Guiding Opinions on Standardising Names Filed for Cases of Concentrations of Business Operators
关于规范经营者集中案件申报名称的指导意见
MOFCOM gives instructions on case naming for anti-monopoly filings.
(Issued by the Anti-monopoly Bureau of the Ministry of Commerce on, and effective as of, February 6 2015.)
The Anti-monopoly Bureau of the Ministry of Commerce has formulated these Guiding Opinions pursuant to the PRC Anti-monopoly Law and provisions of the Ministry of Commerce such as the Measures for the Reporting of Concentrations of Business Operators and the Measures for the Review for Concentrations of Business Operators. in order to standardise the names filed in cases of concentrations of business operators. These Guiding Opinions are provided to business operators for reference when making anti-monopoly filings for concentrations of business operators.
Article 1: Business operators shall use uniform names for cases of concentrations of business operators (Concentration) in their filing materials.
A Concentration case name shall reflect the basic particulars of the Concentration and the wording shall comply with the law and be standard, concise and coherent.
Article 2: If a Concentration is a merger by new establishment between business operator A (“A”, here and hereinafter other letters are abbreviated similarly) and B, the case name shall be indicated as the “A and B merger case”, and shall not require the inclusion of the name of the business operator established after the merger.
If a Concentration involves the merger by absorption of B by A, the case name shall be indicated as the “case of the merger by absorption of B by A”.
Article 3: If a Concentration involves the acquisition of equity of B by A, the case name shall be indicated as the “case of the acquisition of equity of B by A”, and shall not require the inclusion of the equity percentage.
If a Concentration involves the acquisition by A of equity of C held by B, the case name shall be indicated as the “case of the acquisition of equity of C by A”, and shall not require the inclusion of B's name or the equity percentage, regardless of whether B has control of C after the transaction.
If a Concentration involves the acquisition by A of equity of B through two or more subsidiaries, the case name shall be indicated as the “case of the acquisition of equity of B by A”, and shall not require the inclusion of the names of the subsidiaries.

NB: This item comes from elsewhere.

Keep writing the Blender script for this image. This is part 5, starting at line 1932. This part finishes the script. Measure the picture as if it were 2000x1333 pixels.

Generally, if a Concentration involves the acquisition by A of equity of B through subsidiary E, the case name shall be indicated as the “case of the acquisition of equity of B by A”. If E is specifically responsible for the acquisition, the case name shall be indicated as the “case of the acquisition of equity of B by E”.

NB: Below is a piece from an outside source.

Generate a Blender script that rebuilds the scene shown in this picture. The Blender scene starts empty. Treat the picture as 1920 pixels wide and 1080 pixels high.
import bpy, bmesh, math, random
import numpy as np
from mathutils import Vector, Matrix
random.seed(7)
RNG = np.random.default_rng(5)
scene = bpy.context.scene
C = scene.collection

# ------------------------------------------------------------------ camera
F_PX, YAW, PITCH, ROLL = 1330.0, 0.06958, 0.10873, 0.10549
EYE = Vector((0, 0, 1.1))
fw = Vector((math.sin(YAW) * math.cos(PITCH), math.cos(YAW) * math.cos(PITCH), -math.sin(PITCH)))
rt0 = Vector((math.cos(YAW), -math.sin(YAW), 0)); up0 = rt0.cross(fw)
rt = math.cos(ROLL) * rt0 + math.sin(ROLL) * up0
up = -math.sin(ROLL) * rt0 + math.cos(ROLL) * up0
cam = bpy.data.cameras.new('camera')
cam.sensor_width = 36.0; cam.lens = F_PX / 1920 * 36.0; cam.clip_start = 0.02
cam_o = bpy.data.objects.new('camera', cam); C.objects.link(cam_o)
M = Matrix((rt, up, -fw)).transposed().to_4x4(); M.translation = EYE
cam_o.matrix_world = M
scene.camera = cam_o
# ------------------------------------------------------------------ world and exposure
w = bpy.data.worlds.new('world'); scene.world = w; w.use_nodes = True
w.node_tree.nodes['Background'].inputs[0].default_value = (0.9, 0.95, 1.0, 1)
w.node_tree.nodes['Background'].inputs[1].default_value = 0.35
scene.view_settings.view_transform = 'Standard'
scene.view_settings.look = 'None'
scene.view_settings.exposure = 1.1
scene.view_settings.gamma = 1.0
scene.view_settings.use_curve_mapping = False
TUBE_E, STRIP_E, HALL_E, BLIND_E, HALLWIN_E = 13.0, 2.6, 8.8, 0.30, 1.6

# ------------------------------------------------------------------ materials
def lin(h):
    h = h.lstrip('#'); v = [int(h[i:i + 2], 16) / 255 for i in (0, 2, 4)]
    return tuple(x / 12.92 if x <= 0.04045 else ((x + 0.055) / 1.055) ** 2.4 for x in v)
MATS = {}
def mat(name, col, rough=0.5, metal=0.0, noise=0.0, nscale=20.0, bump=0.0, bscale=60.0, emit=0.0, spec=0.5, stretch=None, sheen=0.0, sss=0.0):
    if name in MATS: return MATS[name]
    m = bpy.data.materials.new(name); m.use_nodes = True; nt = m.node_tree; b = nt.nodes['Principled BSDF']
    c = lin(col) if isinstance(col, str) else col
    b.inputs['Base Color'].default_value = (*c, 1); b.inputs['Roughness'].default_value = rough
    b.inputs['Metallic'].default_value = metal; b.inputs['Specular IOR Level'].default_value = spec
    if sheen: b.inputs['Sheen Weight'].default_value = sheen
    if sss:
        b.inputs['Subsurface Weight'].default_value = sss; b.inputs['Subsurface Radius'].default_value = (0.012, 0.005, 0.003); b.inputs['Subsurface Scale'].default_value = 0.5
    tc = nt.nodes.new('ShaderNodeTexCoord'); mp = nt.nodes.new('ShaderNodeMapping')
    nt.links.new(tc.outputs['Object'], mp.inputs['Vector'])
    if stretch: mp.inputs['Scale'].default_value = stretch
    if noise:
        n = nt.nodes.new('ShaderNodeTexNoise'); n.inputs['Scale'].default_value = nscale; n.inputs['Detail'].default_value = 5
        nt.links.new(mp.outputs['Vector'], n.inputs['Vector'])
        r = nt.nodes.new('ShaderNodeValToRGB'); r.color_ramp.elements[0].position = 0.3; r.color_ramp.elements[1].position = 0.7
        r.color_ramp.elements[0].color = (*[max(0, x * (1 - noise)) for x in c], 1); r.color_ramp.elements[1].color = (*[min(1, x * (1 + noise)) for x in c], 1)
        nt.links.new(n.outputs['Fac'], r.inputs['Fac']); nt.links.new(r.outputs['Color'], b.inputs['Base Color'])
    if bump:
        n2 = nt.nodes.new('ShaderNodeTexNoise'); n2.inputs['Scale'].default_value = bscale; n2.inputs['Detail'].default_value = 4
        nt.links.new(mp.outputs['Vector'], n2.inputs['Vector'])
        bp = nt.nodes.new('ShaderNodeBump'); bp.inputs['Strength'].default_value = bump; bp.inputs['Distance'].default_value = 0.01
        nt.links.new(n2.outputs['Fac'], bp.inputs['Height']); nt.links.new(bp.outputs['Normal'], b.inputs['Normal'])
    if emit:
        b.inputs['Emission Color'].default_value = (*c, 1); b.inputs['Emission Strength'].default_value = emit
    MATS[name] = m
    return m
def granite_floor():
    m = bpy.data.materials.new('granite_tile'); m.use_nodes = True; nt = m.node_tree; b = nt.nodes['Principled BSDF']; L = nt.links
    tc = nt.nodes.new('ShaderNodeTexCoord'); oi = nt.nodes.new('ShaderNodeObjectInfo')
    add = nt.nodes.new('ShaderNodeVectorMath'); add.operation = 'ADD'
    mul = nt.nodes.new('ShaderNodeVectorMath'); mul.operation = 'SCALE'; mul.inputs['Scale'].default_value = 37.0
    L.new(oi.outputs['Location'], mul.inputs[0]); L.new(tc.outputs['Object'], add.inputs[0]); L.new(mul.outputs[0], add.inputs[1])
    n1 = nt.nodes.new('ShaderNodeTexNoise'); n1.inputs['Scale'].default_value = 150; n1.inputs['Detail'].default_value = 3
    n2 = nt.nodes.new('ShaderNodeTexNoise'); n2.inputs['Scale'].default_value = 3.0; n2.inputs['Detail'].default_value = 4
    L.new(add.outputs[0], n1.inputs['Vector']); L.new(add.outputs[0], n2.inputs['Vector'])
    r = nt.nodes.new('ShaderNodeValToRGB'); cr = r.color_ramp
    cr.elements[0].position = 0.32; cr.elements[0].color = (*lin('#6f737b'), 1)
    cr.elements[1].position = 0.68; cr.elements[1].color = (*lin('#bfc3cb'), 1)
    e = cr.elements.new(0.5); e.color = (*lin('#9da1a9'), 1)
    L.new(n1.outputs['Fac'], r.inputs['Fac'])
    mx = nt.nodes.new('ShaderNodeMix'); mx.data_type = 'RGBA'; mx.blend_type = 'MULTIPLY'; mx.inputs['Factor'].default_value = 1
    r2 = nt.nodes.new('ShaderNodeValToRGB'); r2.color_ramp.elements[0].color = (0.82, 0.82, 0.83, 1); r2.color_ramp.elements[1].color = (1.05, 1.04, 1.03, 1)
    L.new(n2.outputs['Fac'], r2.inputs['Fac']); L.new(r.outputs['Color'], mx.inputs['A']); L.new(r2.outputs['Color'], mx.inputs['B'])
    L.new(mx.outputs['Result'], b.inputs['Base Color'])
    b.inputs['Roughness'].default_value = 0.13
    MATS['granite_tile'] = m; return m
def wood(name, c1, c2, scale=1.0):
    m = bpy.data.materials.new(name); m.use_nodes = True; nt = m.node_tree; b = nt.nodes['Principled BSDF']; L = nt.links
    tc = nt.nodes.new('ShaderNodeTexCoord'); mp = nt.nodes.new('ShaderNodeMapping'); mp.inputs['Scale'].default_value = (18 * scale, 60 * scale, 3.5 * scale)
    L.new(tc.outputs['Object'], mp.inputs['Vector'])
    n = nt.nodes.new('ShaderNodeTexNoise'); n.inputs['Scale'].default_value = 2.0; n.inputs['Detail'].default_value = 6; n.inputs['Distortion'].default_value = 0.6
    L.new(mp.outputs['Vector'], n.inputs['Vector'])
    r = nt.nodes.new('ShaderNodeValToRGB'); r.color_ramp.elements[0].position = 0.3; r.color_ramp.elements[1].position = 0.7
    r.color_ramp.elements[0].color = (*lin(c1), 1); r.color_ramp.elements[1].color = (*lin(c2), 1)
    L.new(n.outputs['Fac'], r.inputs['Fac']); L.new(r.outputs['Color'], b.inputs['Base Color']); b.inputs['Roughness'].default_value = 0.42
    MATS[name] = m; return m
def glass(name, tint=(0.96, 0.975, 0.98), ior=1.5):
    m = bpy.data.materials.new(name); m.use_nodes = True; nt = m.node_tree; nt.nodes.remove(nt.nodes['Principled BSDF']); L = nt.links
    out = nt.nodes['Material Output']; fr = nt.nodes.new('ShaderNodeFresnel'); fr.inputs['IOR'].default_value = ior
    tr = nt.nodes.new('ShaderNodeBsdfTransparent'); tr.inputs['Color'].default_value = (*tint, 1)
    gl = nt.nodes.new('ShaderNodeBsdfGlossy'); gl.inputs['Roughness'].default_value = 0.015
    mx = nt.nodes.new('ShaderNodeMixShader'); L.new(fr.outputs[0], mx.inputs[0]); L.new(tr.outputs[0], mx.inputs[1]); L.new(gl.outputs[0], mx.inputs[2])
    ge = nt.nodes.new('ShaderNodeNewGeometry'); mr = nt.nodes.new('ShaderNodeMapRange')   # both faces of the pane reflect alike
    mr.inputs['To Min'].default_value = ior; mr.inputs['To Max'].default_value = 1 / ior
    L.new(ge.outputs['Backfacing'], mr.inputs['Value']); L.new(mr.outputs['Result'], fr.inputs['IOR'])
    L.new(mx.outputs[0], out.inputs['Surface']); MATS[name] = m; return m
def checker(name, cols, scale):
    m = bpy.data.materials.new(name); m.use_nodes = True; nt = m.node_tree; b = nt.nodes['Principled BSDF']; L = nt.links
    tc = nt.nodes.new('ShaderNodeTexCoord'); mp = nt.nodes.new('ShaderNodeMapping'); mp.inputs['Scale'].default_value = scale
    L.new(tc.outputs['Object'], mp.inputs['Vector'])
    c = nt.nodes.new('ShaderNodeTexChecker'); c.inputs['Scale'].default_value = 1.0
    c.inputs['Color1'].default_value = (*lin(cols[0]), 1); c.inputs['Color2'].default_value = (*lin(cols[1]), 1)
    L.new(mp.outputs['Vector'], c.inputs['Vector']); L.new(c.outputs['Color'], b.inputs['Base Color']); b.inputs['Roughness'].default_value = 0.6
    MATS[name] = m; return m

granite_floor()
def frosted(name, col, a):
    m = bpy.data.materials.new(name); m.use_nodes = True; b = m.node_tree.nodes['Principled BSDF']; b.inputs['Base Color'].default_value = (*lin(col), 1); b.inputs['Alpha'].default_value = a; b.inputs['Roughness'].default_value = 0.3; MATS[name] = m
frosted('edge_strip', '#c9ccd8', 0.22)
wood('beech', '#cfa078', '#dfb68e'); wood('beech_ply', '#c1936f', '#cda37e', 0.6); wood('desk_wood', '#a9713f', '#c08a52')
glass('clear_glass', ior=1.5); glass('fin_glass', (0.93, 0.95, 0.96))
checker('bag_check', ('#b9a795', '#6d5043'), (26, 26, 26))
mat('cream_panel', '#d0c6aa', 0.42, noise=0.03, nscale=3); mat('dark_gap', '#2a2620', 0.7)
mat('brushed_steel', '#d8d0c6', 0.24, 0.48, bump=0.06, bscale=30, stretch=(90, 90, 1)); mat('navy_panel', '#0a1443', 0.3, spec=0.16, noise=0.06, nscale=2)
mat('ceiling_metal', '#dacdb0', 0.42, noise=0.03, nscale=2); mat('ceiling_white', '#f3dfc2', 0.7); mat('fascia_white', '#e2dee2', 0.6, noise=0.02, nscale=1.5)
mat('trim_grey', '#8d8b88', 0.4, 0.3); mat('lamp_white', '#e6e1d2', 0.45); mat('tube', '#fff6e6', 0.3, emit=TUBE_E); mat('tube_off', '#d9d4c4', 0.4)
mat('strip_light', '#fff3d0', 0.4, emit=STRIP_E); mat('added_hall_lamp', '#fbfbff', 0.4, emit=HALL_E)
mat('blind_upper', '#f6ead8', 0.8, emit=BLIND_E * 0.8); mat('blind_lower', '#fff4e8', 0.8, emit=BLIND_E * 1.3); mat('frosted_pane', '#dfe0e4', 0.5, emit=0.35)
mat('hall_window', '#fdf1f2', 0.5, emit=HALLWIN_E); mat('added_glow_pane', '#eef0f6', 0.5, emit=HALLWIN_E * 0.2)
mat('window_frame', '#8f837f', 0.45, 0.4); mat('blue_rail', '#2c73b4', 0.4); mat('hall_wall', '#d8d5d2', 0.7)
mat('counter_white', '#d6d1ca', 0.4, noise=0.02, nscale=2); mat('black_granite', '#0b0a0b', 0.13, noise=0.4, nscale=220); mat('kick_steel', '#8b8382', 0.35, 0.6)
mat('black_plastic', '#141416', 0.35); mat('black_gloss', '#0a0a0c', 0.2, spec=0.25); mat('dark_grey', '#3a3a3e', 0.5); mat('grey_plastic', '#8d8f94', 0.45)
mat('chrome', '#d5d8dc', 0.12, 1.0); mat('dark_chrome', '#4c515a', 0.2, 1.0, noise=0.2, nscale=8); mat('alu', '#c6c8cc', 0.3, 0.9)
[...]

Article 4: If a Concentration involves the acquisition by A of assets (or a business) of C held by B, the case name shall be indicated as the “case of the acquisition of assets (or a business) of C by A”, and shall not require the inclusion of B's name.
If a Concentration involves the acquisition by A of equity of C and assets (or a business) of D held by B, the case name shall be indicated as the “case of the acquisition of part of the business of B by A”, and shall not require the inclusion of the names of C and D.
If a business operator acquires assets or a business through a subsidiary, reference shall be made to the third and fourth paragraphs of Article 3 hereof for the handling of the subsidiary in the case name.
Article 5: If a Concentration involves the securing by A of control of B by virtue of a contract or otherwise, the case name shall be indicated as the “case of the securing of control of B by A by virtue of a contract (or other means)”.
Article 6: If a Concentration involves A being able to exercise a decisive influence over B by virtue of a contract or otherwise, the case name shall be indicated as the “case of A exercising decisive influence over B by virtue of a contract (or other means)”.
Article 7: If a Concentration involves A and B newly establishing joint venture C, the case name shall be indicated as the “case of A and B newly establishing joint venture C”. If the name of the joint venture has yet to be decided, the name of the case shall be indicated as the “case of A and B newly establishing a joint venture”.
If a business operator newly establishes a joint venture through a subsidiary, reference shall be made to the third and fourth paragraphs of Article 3 hereof for the handling of the subsidiary in the case name.
Article 8: The standard and precise full names of business operators shall be used in Concentration case names. If a business operator is registered with an administration for industry and commerce of China, it shall use its registered name. An overseas business operator not registered with an administration for industry and commerce of China shall use an accurate translated Chinese name; and if it does not have an accurate translated Chinese name, it shall use its foreign language name registered in its place of registration.
Article 9: Terms such as “filing of concentrations of business operators” and “anti-monopoly filing” shall not be included in Concentration case names.
Article 10: These Guiding Opinions shall be effective as of the date of issuance.
(商务部反垄断局于二零一五年二月六日公布施行。)
为规范经营者集中案件申报名称,商务部反垄断局依据《中华人民共和国反垄断法》以及商务部《经营者集中申报办法》、《经营者集中审查办法》等规定,制定本指导意见,供经营者在进行经营者集中反垄断申报时参考。